[Scene script records]
■ ■ ■ ■

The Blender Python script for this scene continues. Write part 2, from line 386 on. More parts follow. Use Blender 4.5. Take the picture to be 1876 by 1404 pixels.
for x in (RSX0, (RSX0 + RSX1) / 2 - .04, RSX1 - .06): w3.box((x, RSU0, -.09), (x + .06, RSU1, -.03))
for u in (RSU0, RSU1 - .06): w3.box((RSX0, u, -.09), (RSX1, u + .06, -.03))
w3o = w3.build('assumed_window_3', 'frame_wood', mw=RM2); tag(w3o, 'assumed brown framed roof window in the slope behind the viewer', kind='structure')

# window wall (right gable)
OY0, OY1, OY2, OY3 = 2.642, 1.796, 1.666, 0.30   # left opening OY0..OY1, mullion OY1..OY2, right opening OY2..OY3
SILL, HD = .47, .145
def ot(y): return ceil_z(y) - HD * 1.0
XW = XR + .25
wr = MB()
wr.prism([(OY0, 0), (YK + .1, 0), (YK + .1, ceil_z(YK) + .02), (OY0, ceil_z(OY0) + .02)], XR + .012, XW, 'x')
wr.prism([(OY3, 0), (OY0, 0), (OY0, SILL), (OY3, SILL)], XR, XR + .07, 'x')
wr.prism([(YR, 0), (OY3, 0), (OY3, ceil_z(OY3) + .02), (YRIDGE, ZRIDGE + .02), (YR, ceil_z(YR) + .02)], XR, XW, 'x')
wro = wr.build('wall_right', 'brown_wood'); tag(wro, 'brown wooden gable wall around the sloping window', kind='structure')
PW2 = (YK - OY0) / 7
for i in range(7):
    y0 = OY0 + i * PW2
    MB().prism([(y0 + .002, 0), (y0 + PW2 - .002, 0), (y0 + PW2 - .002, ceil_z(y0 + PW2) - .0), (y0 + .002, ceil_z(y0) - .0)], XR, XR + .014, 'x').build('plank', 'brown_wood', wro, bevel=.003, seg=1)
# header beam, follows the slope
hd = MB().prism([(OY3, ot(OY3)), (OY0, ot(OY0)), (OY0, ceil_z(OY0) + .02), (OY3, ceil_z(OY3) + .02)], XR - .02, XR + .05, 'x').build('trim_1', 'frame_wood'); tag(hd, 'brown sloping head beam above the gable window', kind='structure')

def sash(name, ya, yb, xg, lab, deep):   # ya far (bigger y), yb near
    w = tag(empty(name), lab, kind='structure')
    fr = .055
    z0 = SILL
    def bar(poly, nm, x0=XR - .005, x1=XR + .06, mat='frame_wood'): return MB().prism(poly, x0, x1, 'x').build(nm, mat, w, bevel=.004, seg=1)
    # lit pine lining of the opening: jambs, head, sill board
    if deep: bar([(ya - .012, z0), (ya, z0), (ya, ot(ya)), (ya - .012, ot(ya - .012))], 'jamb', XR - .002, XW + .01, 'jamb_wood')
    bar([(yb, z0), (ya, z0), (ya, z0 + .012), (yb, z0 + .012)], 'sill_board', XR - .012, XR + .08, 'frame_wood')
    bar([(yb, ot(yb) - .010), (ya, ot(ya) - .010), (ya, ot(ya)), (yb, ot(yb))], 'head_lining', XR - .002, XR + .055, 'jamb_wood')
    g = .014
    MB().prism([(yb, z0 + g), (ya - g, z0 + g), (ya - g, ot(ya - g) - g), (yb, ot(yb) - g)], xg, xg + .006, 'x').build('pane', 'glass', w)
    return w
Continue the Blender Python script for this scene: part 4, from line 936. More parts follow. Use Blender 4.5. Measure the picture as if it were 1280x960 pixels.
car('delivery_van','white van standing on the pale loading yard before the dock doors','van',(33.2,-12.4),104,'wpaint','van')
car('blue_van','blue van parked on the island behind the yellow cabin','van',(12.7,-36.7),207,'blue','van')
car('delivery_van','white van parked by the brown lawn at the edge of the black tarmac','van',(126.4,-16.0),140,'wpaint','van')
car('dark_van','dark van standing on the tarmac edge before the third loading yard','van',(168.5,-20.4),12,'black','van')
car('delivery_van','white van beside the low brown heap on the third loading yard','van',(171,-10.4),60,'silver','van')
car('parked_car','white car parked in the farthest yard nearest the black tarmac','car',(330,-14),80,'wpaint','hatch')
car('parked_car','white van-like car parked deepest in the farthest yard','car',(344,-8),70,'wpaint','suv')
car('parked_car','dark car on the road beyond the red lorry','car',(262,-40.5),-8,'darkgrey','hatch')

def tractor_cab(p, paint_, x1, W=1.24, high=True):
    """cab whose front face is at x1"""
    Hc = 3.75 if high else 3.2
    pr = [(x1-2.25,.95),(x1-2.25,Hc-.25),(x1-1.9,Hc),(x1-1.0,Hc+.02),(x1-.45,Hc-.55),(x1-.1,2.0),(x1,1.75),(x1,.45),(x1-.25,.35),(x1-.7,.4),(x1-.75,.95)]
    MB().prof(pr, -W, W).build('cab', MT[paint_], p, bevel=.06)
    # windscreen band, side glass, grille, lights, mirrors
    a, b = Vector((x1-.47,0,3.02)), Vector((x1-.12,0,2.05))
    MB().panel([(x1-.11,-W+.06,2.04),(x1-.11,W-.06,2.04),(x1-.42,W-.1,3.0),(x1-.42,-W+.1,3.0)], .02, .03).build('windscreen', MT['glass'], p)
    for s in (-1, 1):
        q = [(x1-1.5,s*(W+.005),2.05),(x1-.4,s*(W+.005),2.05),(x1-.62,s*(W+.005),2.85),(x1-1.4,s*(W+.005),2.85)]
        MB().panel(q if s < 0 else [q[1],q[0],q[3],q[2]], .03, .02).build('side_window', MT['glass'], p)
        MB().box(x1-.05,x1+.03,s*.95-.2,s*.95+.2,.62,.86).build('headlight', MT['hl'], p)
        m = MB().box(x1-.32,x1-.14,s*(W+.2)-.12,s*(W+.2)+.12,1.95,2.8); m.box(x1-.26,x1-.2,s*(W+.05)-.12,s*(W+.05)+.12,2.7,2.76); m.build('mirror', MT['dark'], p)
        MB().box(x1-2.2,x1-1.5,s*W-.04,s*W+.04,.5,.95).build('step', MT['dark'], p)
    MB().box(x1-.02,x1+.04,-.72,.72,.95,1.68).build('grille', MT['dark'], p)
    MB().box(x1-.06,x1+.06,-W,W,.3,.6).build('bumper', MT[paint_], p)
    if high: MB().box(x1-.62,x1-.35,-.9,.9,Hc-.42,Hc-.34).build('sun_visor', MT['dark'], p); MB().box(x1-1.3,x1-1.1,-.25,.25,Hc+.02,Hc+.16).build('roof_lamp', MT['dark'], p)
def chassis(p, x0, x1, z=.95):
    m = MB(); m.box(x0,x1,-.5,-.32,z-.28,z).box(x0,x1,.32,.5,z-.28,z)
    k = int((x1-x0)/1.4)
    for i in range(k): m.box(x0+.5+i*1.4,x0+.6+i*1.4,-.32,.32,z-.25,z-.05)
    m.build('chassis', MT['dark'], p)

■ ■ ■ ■

Copy the data above exactly. Every line must be included.

**RESPONSE BELOW**:
The Blender Python script for this scene continues. Write part 2, from line 386 on. More parts follow. Use Blender 4.5. Take the picture to be 1876 by 1404 pixels.
for x in (RSX0, (RSX0 + RSX1) / 2 - .04, RSX1 - .06): w3.box((x, RSU0, -.09), (x + .06, RSU1, -.03))
for u in (RSU0, RSU1 - .06): w3.box((RSX0, u, -.09), (RSX1, u + .06, -.03))
w3o = w3.build('assumed_window_3', 'frame_wood', mw=RM2); tag(w3o, 'assumed brown framed roof window in the slope behind the viewer', kind='structure')

# window wall (right gable)
OY0, OY1, OY2, OY3 = 2.642, 1.796, 1.666, 0.30   # left opening OY0..OY1, mullion OY1..OY2, right opening OY2..OY3
SILL, HD = .47, .145
def ot(y): return ceil_z(y) - HD * 1.0
XW = XR + .25
wr = MB()
wr.prism([(OY0, 0), (YK + .1, 0), (YK + .1, ceil_z(YK) + .02), (OY0, ceil_z(OY0) + .02)], XR + .012, XW, 'x')
wr.prism([(OY3, 0), (OY0, 0), (OY0, SILL), (OY3, SILL)], XR, XR + .07, 'x')
wr.prism([(YR, 0), (OY3, 0), (OY3, ceil_z(OY3) + .02), (YRIDGE, ZRIDGE + .02), (YR, ceil_z(YR) + .02)], XR, XW, 'x')
wro = wr.build('wall_right', 'brown_wood'); tag(wro, 'brown wooden gable wall around the sloping window', kind='structure')
PW2 = (YK - OY0) / 7
for i in range(7):
    y0 = OY0 + i * PW2
    MB().prism([(y0 + .002, 0), (y0 + PW2 - .002, 0), (y0 + PW2 - .002, ceil_z(y0 + PW2) - .0), (y0 + .002, ceil_z(y0) - .0)], XR, XR + .014, 'x').build('plank', 'brown_wood', wro, bevel=.003, seg=1)
# header beam, follows the slope
hd = MB().prism([(OY3, ot(OY3)), (OY0, ot(OY0)), (OY0, ceil_z(OY0) + .02), (OY3, ceil_z(OY3) + .02)], XR - .02, XR + .05, 'x').build('trim_1', 'frame_wood'); tag(hd, 'brown sloping head beam above the gable window', kind='structure')

def sash(name, ya, yb, xg, lab, deep):   # ya far (bigger y), yb near
    w = tag(empty(name), lab, kind='structure')
    fr = .055
    z0 = SILL
    def bar(poly, nm, x0=XR - .005, x1=XR + .06, mat='frame_wood'): return MB().prism(poly, x0, x1, 'x').build(nm, mat, w, bevel=.004, seg=1)
    # lit pine lining of the opening: jambs, head, sill board
    if deep: bar([(ya - .012, z0), (ya, z0), (ya, ot(ya)), (ya - .012, ot(ya - .012))], 'jamb', XR - .002, XW + .01, 'jamb_wood')
    bar([(yb, z0), (ya, z0), (ya, z0 + .012), (yb, z0 + .012)], 'sill_board', XR - .012, XR + .08, 'frame_wood')
    bar([(yb, ot(yb) - .010), (ya, ot(ya) - .010), (ya, ot(ya)), (yb, ot(yb))], 'head_lining', XR - .002, XR + .055, 'jamb_wood')
    g = .014
    MB().prism([(yb, z0 + g), (ya - g, z0 + g), (ya - g, ot(ya - g) - g), (yb, ot(yb) - g)], xg, xg + .006, 'x').build('pane', 'glass', w)
    return w
Continue the Blender Python script for this scene: part 4, from line 936. More parts follow. Use Blender 4.5. Measure the picture as if it were 1280x960 pixels.
car('delivery_van','white van standing on the pale loading yard before the dock doors','van',(33.2,-12.4),104,'wpaint','van')
car('blue_van','blue van parked on the island behind the yellow cabin','van',(12.7,-36.7),207,'blue','van')
car('delivery_van','white van parked by the brown lawn at the edge of the black tarmac','van',(126.4,-16.0),140,'wpaint','van')
car('dark_van','dark van standing on the tarmac edge before the third loading yard','van',(168.5,-20.4),12,'black','van')
car('delivery_van','white van beside the low brown heap on the third loading yard','van',(171,-10.4),60,'silver','van')
car('parked_car','white car parked in the farthest yard nearest the black tarmac','car',(330,-14),80,'wpaint','hatch')
car('parked_car','white van-like car parked deepest in the farthest yard','car',(344,-8),70,'wpaint','suv')
car('parked_car','dark car on the road beyond the red lorry','car',(262,-40.5),-8,'darkgrey','hatch')

def tractor_cab(p, paint_, x1, W=1.24, high=True):
    """cab whose front face is at x1"""
    Hc = 3.75 if high else 3.2
    pr = [(x1-2.25,.95),(x1-2.25,Hc-.25),(x1-1.9,Hc),(x1-1.0,Hc+.02),(x1-.45,Hc-.55),(x1-.1,2.0),(x1,1.75),(x1,.45),(x1-.25,.35),(x1-.7,.4),(x1-.75,.95)]
    MB().prof(pr, -W, W).build('cab', MT[paint_], p, bevel=.06)
    # windscreen band, side glass, grille, lights, mirrors
    a, b = Vector((x1-.47,0,3.02)), Vector((x1-.12,0,2.05))
    MB().panel([(x1-.11,-W+.06,2.04),(x1-.11,W-.06,2.04),(x1-.42,W-.1,3.0),(x1-.42,-W+.1,3.0)], .02, .03).build('windscreen', MT['glass'], p)
    for s in (-1, 1):
        q = [(x1-1.5,s*(W+.005),2.05),(x1-.4,s*(W+.005),2.05),(x1-.62,s*(W+.005),2.85),(x1-1.4,s*(W+.005),2.85)]
        MB().panel(q if s < 0 else [q[1],q[0],q[3],q[2]], .03, .02).build('side_window', MT['glass'], p)
        MB().box(x1-.05,x1+.03,s*.95-.2,s*.95+.2,.62,.86).build('headlight', MT['hl'], p)
        m = MB().box(x1-.32,x1-.14,s*(W+.2)-.12,s*(W+.2)+.12,1.95,2.8); m.box(x1-.26,x1-.2,s*(W+.05)-.12,s*(W+.05)+.12,2.7,2.76); m.build('mirror', MT['dark'], p)
        MB().box(x1-2.2,x1-1.5,s*W-.04,s*W+.04,.5,.95).build('step', MT['dark'], p)
    MB().box(x1-.02,x1+.04,-.72,.72,.95,1.68).build('grille', MT['dark'], p)
    MB().box(x1-.06,x1+.06,-W,W,.3,.6).build('bumper', MT[paint_], p)
    if high: MB().box(x1-.62,x1-.35,-.9,.9,Hc-.42,Hc-.34).build('sun_visor', MT['dark'], p); MB().box(x1-1.3,x1-1.1,-.25,.25,Hc+.02,Hc+.16).build('roof_lamp', MT['dark'], p)
def chassis(p, x0, x1, z=.95):
    m = MB(); m.box(x0,x1,-.5,-.32,z-.28,z).box(x0,x1,.32,.5,z-.28,z)
    k = int((x1-x0)/1.4)
    for i in range(k): m.box(x0+.5+i*1.4,x0+.6+i*1.4,-.32,.32,z-.25,z-.05)
    m.build('chassis', MT['dark'], p)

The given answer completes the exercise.